The Senate Judiciary Committee voted unanimously Wednesday to approve Janet Reno as the first woman to be attorney general.
Before the 18-0 vote, lawmakers from both parties were effusive in their praise for Reno, the 54-year old Dade Country prosecutor who was nominated after President Clinton's first two attempts to fill the job collapsed under a furor over his candidates' hiring of illegal immigrants as household workers.
"I think this is a very significant day," said Sen. Dianne Feinstein, D- Calif., a freshman member of the panel. "Janet Reno is a women well steeped in law enforcement and criminal justice who also has a deep sense of independence and independent thought. I think it's a wonderful marriage, it is in fact history in the making."
Reno glided through the hearings deflecting more questions than she answered and leaving the direction of her stewardship of the Justice Department far from clear.
But she impressed many of the senators, drawing frequently in her answers on 15 years of experience as an elected prosecutor, seasoned by the harsh realities of law enforcement in the volatile, ethnically polarized South Florida county that encompasses Miami.
Sen.
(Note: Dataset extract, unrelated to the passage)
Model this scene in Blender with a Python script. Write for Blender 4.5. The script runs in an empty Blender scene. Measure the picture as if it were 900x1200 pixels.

Joseph R. Biden Jr., D-Del., chairman of the committee, and Sen. Orrin G. Hatch of Utah, the ranking Republican, speeded up the approval process for Reno, obtaining consent of the panel's members to waive the usual seven-day waiting period before the committee votes on nominees.
Democrats on the committee completed their work on Reno's nomination expressing relief that they escaped the unpleasantness of the hearings on Zoe Baird, the corporate lawyer who was Clinton's first choice for the job until she withdrew her nomination under fire. His second choice, Judge Kimba M. Wood, dropped out before she was nominated.